Palme Dutt spent four months in India, arriving in late March 1946. During that time, he met not simply the leaders of the CPI but most of the movers and shakers in Indian political life, including Gandhi, Nehru and Patel. Sheikh Abdullah's letter suggests that he was expecting Palme Dutt in Srinagar, and was disappointed that he changed his plans. Abdullah was writing just as the Quit Kashmir campaign - the biggest mass mobilisation that the National Conference ever attempted - was getting going. The 'Bedi' he mentions is the Punjabi Communist B.P.L. Bedi, husband of Freda Bedi, who had been the principal architect of the 'New Kashmir' manifesto two years earlier.
Three days after Sheikh Abdullah wrote this letter, he was arrested - and was only released from the maharaja's jails in September 1947. Palme Dutt did get to Kashmir, but only in July 1946 at the very end of his time in India.
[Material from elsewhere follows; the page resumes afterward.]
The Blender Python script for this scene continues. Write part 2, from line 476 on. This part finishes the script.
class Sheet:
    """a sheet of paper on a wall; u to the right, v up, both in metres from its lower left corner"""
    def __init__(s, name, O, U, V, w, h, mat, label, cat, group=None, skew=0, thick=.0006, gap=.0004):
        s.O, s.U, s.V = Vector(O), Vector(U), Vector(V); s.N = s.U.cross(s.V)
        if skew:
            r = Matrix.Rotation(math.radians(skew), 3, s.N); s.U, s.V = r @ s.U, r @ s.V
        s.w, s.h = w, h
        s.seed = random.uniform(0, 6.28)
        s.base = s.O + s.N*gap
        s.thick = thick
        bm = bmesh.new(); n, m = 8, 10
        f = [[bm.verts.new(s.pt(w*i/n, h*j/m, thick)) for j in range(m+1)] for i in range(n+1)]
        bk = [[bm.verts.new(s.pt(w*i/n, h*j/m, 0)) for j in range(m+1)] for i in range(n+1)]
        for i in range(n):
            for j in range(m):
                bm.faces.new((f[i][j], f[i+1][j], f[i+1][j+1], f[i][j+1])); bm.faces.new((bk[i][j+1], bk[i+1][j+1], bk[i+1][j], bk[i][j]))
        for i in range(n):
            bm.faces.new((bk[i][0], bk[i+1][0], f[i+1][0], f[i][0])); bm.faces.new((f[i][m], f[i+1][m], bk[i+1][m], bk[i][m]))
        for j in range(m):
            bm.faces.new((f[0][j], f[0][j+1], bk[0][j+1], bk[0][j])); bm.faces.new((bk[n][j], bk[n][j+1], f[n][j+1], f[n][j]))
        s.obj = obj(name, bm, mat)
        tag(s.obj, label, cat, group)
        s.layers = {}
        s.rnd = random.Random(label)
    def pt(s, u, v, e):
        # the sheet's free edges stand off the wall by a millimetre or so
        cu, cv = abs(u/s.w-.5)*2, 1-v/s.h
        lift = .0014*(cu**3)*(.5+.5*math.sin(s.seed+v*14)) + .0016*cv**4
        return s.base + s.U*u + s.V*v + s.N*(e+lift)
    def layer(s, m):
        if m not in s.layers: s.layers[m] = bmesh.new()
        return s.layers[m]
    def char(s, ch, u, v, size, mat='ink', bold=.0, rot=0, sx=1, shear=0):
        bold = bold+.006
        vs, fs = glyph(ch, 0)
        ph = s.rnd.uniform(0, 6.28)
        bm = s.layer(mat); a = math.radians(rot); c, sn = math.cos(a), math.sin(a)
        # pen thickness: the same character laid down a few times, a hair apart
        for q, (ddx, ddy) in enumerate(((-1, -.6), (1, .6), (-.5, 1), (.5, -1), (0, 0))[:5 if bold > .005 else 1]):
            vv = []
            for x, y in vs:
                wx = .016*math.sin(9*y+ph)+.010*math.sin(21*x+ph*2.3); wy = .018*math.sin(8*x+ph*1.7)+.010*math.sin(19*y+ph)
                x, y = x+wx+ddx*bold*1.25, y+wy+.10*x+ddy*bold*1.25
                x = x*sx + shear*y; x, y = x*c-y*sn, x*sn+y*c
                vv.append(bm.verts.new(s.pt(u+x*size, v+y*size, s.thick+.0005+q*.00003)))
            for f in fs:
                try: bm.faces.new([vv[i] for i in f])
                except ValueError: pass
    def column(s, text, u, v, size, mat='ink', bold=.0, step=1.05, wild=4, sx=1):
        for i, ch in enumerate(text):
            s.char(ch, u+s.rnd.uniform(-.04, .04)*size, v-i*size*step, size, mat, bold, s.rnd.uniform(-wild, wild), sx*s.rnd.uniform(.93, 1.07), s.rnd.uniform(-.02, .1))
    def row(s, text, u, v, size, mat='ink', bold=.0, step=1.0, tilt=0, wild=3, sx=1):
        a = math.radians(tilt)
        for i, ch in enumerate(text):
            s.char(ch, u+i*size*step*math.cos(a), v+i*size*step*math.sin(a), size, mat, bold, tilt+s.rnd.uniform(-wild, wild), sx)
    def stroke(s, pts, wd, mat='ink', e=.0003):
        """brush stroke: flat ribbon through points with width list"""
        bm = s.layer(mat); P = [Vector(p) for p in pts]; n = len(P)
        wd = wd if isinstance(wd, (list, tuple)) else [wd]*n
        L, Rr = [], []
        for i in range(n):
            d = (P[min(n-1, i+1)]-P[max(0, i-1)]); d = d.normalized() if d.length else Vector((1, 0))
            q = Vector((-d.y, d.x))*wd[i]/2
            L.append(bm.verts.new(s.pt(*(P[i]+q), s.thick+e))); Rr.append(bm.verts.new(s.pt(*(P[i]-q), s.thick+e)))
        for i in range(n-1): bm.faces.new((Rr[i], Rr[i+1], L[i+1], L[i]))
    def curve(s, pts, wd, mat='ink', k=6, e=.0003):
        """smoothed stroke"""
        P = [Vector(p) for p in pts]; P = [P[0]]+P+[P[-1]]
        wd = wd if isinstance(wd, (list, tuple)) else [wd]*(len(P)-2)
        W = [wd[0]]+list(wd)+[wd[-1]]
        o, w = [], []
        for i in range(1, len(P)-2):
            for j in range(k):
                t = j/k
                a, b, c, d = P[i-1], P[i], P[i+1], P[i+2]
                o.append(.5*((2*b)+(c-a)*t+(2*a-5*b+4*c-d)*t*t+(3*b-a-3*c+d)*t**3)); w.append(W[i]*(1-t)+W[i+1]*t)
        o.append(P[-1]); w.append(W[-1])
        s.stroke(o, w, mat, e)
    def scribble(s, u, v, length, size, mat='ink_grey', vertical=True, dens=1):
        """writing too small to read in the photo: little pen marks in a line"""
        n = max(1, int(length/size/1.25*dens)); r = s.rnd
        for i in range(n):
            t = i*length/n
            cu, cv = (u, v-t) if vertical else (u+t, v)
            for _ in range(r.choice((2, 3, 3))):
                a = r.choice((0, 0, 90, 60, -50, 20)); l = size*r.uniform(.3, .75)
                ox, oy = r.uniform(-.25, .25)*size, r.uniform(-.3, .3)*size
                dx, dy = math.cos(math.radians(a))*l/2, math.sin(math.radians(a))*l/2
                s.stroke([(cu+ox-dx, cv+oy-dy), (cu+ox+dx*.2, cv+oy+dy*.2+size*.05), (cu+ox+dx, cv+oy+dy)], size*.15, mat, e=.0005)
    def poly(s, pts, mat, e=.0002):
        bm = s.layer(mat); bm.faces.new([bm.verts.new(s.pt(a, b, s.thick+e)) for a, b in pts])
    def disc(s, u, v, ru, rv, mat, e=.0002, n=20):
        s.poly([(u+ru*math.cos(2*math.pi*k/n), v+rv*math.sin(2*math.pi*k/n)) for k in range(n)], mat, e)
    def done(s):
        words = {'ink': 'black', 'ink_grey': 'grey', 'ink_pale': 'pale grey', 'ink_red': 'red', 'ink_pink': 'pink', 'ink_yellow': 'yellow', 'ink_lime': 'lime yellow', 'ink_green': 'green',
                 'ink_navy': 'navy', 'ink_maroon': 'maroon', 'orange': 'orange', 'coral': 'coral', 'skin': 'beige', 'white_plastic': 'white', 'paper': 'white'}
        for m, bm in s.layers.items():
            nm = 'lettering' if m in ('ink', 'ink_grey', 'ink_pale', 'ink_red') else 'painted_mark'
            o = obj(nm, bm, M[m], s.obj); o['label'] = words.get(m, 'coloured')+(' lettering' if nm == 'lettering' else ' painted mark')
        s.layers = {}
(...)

He met Bedi in Lahore before travelling to Srinagar, where he talked to Freda Bedi and other key figures in Kashmir - and had the chance to attend part of Sheikh Abdullah's trial in Srinagar and indeed talk to the defendant.
Palme Dutt was nominally travelling around India as a correspondent for the London-based Daily Worker. From Srinagar, he wrote for the paper about Sheikh Abdullah's court hearings.